Leyla, yaşamın ağır şartlarına rağmen Efrîn halkının iradesinin güçlü olduğunu belirterek, "İşgalci Türk devleti bizi kendi ülkemizde mülteci konumuna getirdi. Ancak yaptıklarına rağmen hala bizim peşimizi bırakmadı. Türk devleti her gün bizi bombalamaktan vazgeçmedi. Öte yandan Suriye rejimi de baskılarına devam ediyor. Efrîn’e yakın olduğu için Efrîn'in büyük Şêrewa ilçesine yerleştim. Çünkü geri dönüş umudumuz büyük. Efrîn’i işgalci Türk devletine bırakmayacağız. Direndik ve her zaman direneceğiz. Ne gerekirse yapamaya devam edeceğiz” ifadelerini kullandı.
 
‘Efrîn halkı, kadınları kendisini örgütledi’
 
Efrîn’den Şehba Kantonu'na göç edenlerden Nasrin Gedro, Efrîn’deki yaşamına değindi. Nasrin, "Efrîn'den ne kadar çok bahsedilse bahsedilsin kimse orada yaşadığımız güzel anları tarif edemez.
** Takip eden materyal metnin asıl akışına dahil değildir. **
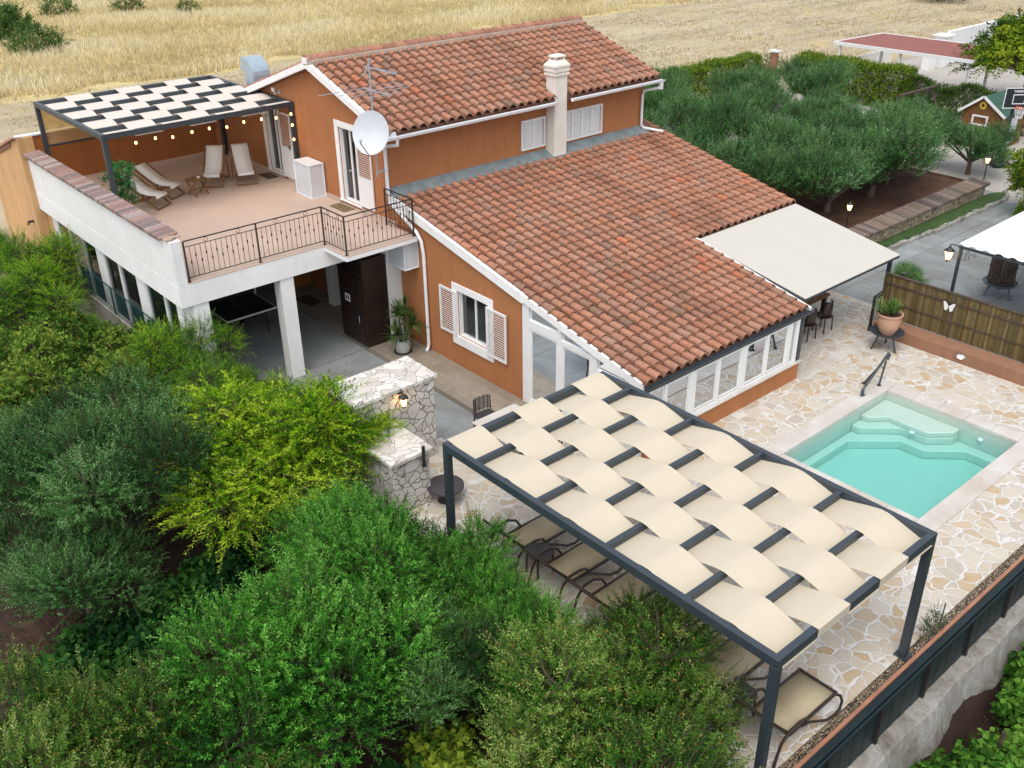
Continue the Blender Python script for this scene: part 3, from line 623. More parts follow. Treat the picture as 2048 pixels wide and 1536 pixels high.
for p,q in zip(P[:-1],P[1:]):
    L=math.dist(p,q); n=round(L/.128)
    for i in range(1,n):
        t=i/n; k=idx%2; idx+=1
        if pm[k] is None: o=protos[k].build('baluster','iron',rail); pm[k]=o
        else: o=pm[k].copy(); COL.objects.link(o)
        o.location=(p[0]+(q[0]-p[0])*t,p[1]+(q[1]-p[1])*t,0)
rg=MB()
for p,q in zip(P[:-1],P[1:]):
    for t in (.3,.75):
        c=Vector((p[0]+(q[0]-p[0])*t,p[1]+(q[1]-p[1])*t,zt-.055)); d=Vector((q[0]-p[0],q[1]-p[1],0)).normalized()
        rg.tube([c+d*.045*math.cos(a)+Vector((0,0,.05*math.sin(a))) for a in [i*math.pi/5 for i in range(10)]],.006,4,closed=True)
rg.build('ring_motif','iron',rail)
# ---------------------------------------------------------------- pergolas
def pergola(name,label,x0,x1,y0,y1,z0,zt,ns,nb,posts,fh,bh,pwid,smat,bmat='slate_metal',wrap=True,sag=.012,par_=0):
    r=thing(name,label,'pergola',(x0,y0,z0)); W=x1-x0; L=y1-y0; H=zt-z0; fw=pwid
    m=MB(); m.box(0,fw,0,L,H-fh,H); m.build('beam',bmat,r,bevel=.004)
    m=MB(); m.box(W-fw,W,0,L,H-fh,H); m.build('beam',bmat,r,bevel=.004)
    ys=[fw/2+(L-fw)*i/(nb-1) for i in range(nb)]
    for i,y in enumerate(ys):
        m=MB(); w_=fw if i in(0,nb-1) else fw*.75; hh=fh if i in(0,nb-1) else bh
        m.box(fw+.001,W-fw-.001,y-w_/2,y+w_/2,H-hh-(0 if i in(0,nb-1) else .006),H-(.001 if i in (0,nb-1) else .008)); m.build('crossbeam',bmat,r,bevel=.004)
    for px,py in posts:
        m=MB(); m.box(px,px+pwid*1.15,py,py+pwid*1.15,.012,H-fh-.001); m.box(px-.05,px+pwid*1.15+.05,py-.05,py+pwid*1.15+.05,0,.012); m.build('post',bmat,r,bevel=.004)
    iw=(W-2*fw)/ns
    for j in range(ns):
        a=fw+j*iw+.004; b2=a+iw-.008; pts=[]
        for i,y in enumerate(ys):
            k=nb-1-i   # count from the far end
            over=((k+1)+(j+1)+par_)%2==0; w_=(fw if i in (0,nb-1) else fw*.75)/2+.012; hh=fh if i in(0,nb-1) else bh
            z=H+.012 if over else H-hh-.022
            if i==0: pts+= [(y-w_,H-hh+.01),(y-w_,z)] if over and wrap else [(y-w_,z)]
            if i>0 and i<nb-1: pts.append((y-w_,z))
            if i==nb-1: pts.append((y-w_,z))
            if i<nb-1: pts.append((y+w_,z))
            if i==nb-1: pts+= [(y+w_,z)]+([(y+w_,H-hh+.01)] if over and wrap else [])
            if i<nb-1:
                yn=ys[i+1]; zn=(H+.012 if not over else H-bh-.022); wn=fw*.75/2+.012
                for t in (.15,.3,.5,.7,.85):
                    yy=y+w_+(yn-wn-y-w_)*t; s=t; zz=z+(zn-z)*s
                    hump=(1-abs(2*t-1))*.0+math.sin(math.pi*t)*(.0)
                    # convex towards the over beam, straight towards the under beam
                    q=(1-t) if over else t
                    zz+=sag*math.sin(math.pi*q)*(1.6*q)
                    pts.append((yy,zz))
        n=len(pts); m=MB(); vs=[]
        for X in (a,b2):
            for y,z in pts: vs.append((X,y,z))
        m.add(vs,[(i,n+i,n+i+1,i+1) for i in range(n-1)])
        m.build('shade_strip',smat,r,smooth=False,thick=.004)
    return r
pp_=.105
pergola('poolside_pergola','large dark steel pergola with woven cream fabric strips over the sun loungers',-4.98,-1.06,-15.49,-8.60,0,2.42,5,10,
  [(0,0),(3.92-.12,0),(0,6.89-.12),(3.92-.12,6.89-.12)],.15,.12,pp_,'shade_fabric',sag=.010)
tp=pergola('terrace_pergola','dark steel roof terrace pergola with white fabric strips and string lights',-5.34,-.02,4.41,9.49,2.962,5.34,7,8,
  [(0,0),(5.32-.12,0),(0,5.08-.12),(5.32-.12,4.6)],.13,.13,.10,'white_fabric',sag=.02,wrap=False,par_=1)
m=MB(); n=24
vs=[(.12+(5.08)*i/n,5.04+.02*math.sin(z*9),z) for z in (1.16,1.5,1.8,2.2) for i in range(n+1)]
m.add(vs,[(k*(n+1)+i,k*(n+1)+i+1,(k+1)*(n+1)+i+1,(k+1)*(n+1)+i) for k in range(3) for i in range(n)]); m.build('side_screen','amber_mesh',tp)
m=MB(); m.box(.12,5.2,5.0,5.06,1.10,1.16); m.build('screen_bar','slate_metal',tp)
sl_=thing('string_lights','string of warm glowing bulbs hanging under the front beam of the terrace pergola','string lights',(-4.6,4.38,5.1))
bx=[-4.54,-4.03,-3.58,-3.05,-2.57,-2.08,-1.58,-1.06,-.62]; pts=[(-.68,0,.12)]
for i,x in enumerate(bx):
    pts.append((x+4.6,0,.02+.03*math.sin(i*2.2)))
    if i<8: pts.append(((x+bx[i+1])/2+4.6,0,-.015+.02*math.sin(i)))
pts+=[(4.45,0,.1),(4.47,0,-.25),(4.46,0,-.85),(4.47,0,-1.3)]
m=MB(); m.tube(pts,.006,5); m.build('cord','rubber',sl_)
bm2=None
for i,(x,z) in enumerate([(x+4.6,-.05+.03*math.sin(i*2.2)) for i,x in enumerate(bx)]+[(4.44,-.05),(4.44,-.35),(4.44,-.75)]):
    if bm2 is None:
        k=MB(); k.lathe([(.004,-.045),(.026,-.03),(.03,-.005),(.02,.02),(.012,.035)],(0,0,0),10); o=k.build('bulb','bulb_glow',sl_,smooth=True); bm2=o
        k=MB(); k.lathe([(.013,.035),(.014,.07)],(0,0,0),8); so=k.build('socket','rubber',o)
    else:
        o=bm2.copy(); COL.objects.link(o); s2=so.copy(); COL.objects.link(s2); s2.parent=o
    o.location=(x,0,z-.02)
# ---------------------------------------------------------------- terrace furniture
def deckchair(label,loc,rz,ht=.86,dp=.52):
    r=thing('deck_chair',label,'deck chair',loc,rz,'wooden deck chairs on the roof terrace'); w=.28
    m=MB()
    for s in (-1,1): m.bar((s*w,-.52,.02),(s*w,dp,ht),.028,.045)
    m.bar((-w,-.52,.03),(w,-.52,.03),.035); m.bar((-w-.03,dp,ht),(w+.03,dp,ht),.035); m.build('back_frame','teak',r)
    m=MB(); v=w-.045
    for s in (-1,1): m.bar((s*v,-.46,.36),(s*v,.50,.02),.028,.045)
    m.bar((-v,-.46,.36),(v,-.46,.36),.035); m.bar((-v,.5,.03),(v,.5,.03),.035); m.build('seat_frame','teak',r)
    v=w+.03; ty=dp*.55; tz=ht*.62+.02
    for s in (-1,1): m=MB(); m.bar((s*v,ty,tz),(s*v,.40,.04),.022,.03); m.build('prop','teak',r)
    m=MB(); vs=[]; n=14; a=w-.05
    for X in (-a,a):
        for i in range(n+1):
            t=i/n; y=-.47+(dp+.47)*t; z=.375+(ht-.355)*t-.17*math.sin(math.pi*min(1,t*1.05))*(1-.25*t); vs.append((X,y,z))
        vs.append((X,-.5,.29))
    fs=[(i,i+1,n+2+i+1,n+2+i) for i in range(n)]+[(n+1,0,n+2,2*n+3)]
    m.add(vs,fs); m.build('sling','canvas',r,smooth=True,thick=.006); return r
TZ=2.963
deckchair('reclined white deck chair nearest the potted plant',(-4.05,5.72,TZ),math.atan2(.5,.86),.80,.62)
deckchair('reclined white deck chair between the plant side chair and the small table',(-3.38,6.32,TZ),math.atan2(.5,.86),.80,.62)
deckchair('upright white deck chair just behind the small folding table',(-1.72,6.42,TZ),-math.atan2(.6,.8),.95,.46)
deckchair('upright white deck chair closest to the terrace door',(-1.0,6.02,TZ),-math.atan2(.35,.94),.95,.46)
t=thing('folding_table','small folding wooden side table between the deck chairs','side table',(-2.60,5.72,TZ),R(12))
m=MB()
for i in range(7): m.box(-.24,.24,-.235+i*.068,-.235+i*.068+.058,.43,.45)
m.box(-.2,-.16,-.235,.235,.405,.429); m.box(.16,.2,-.235,.235,.405,.429); m.build('table_top','teak',t)
for s in (-1,1):
    m=MB(); m.bar((s*.2,-.2,.0),(s*.2,.2,.41),.03,.03); m.bar((s*.2-.0,.0+.2,.0),(s*.2+.02,-.2,.41),.03,.03); m.build('leg','teak',t)
m=MB(); m.bar((-.2,-.2,.1),(.2,-.2,.1),.02); m.bar((-.2,.2,.1),(.2,.2,.1),.02); m.build('stretcher','teak',t)
m=MB(); m.lathe([(.05,0),(.055,.03),(.045,.03),(.04,.01)],(0,0,0),14); tag(m.build('ashtray','white_paint'),'small white round ashtray on the folding table','ashtray').location=(-2.52,5.75,TZ+.452)
t=thing('cover_box','tall pale grey mesh cover box on the roof terrace against the wall','cover box',(-.5,3.10,TZ))
m=MB(); m.box(.02,.44,.02,.83,.03,.91); m.build('mesh_panel','cabinet_grey',t)
m=MB(); w,l,h,q=.46,.85,.94,.028
for x in (0,w-q):
    for y in (0,l-q): m.box(x,x+q,y,y+q,0,h)
for z in (0,h-q):
    for x in (0,w-q): m.box(x,x+q,q,l-q,z,z+q)
    for y in (0,l-q): m.box(q,w-q,y,y+q,z,z+q)
m.box(q,w-q,q,l-q,h-.02,h-.002); m.build('frame','white_metal',t,bevel=.003)
def mat_(loc,sx,sy,mt,label,rz=0):
    m=MB(); m.box(-sx/2,sx/2,-sy/2,sy/2,0,.014); o=tag(m.build('doormat',mt,bevel=.004),label,'doormat'); o.location=loc; o.rotation_euler[2]=rz; return o
mat_((-.28,5.98,TZ),.36,.62,'coir','brown doormat at the terrace door beside the white cover box')
o=mat_((-.27,1.95,TZ),.36,.74,'coir_light','worn straw coloured doormat at the terrace door under the satellite dish')
m=MB(); 
for i,x in enumerate((-.25,-.12,.02,.14,.25)): m.bar((-.08+.04*(i%2),x,.016),(.07,x+.05,.016),.012,.004)
m.build('pattern','coir',o)
mat_((-.75,3.55,-.128),.45,.75,'coir','dark doormat on the tiles inside the carport by the white column',.1)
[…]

Kentin doğal zenginlikleri çok fazlaydı, bundan kaynaklı çevreden gelen saldırılara karşı biz yaşamımızı idame etmeyi biliyorduk. Bu durumla beraber Efrîn halkı, özelde de kadınları kendisini örgütlemeyi çok iyi bildi. Kadınlar her alanda yer aldı ve kendilerini geliştirdiler. Ancak işgalci Türk devletinin saldırısıyla Efrîn cehenneme döndü” sözlerine yer verdi.
 
‘Efrîn için ne gerekiyorsa yapacağız’
 
Nasrin, saldırı ve buna karşı verdikleri direnişe dair şöyle konuştu: "İşgalci Türk devleti kadınların kendilerini nasıl geliştirdiğini gördükten sonra kente 72 uçakla saldırdı. Saldırılarıyla kadınları kırmak ve köleleştirmek istedi ancak biz onların vahşetine 58 gün direndik. 58 günlük direnişin ardından işgalci Türk devletinin vahşeti ve bombardımanı nedeniyle Şehba’ya göç etmek zorunda kaldık. Şimdi Fafîn ilçesine bağlı Xernata köyündeyim. 4 yıldır çok zor koşullarda yaşıyoruz. En ağır şartlarda kalıyoruz ancak biz buna Efrîn’e geri dönmek için katlanıyoruz. Ağır şartlar Efrîn halkının mücadelesine engel olamayacak, Efrîn için ne gerekiyorsa yapacağız. Biz kadınlar olarak her zaman devrimin öncüsüyüz ve durmayacağız. Efrîn'i kurtarıp yerimize geri döneceğiz.”
 
‘İnsan hakları örgütleri adım atmalıdır’
 
Efrîn'in Mabeta ilçesine bağlı Xaziyana köyünden olan Emine Kor Xilo da saldırıların ardından göç etmek zorunda kalanlardan. Tek isteğinin Türkiye ve ona bağlı grupların Efrîn’den çıkması olduğunu belirten Emine, “İnsan hakları örgütleri yaşananlara sessiz kalmamalıdır. Buna yönelik insan hakları örgütleri bir an önce adım atmalıdır. Herkes gibi biz de kendi topraklarımızda yaşamak istiyoruz” dedi.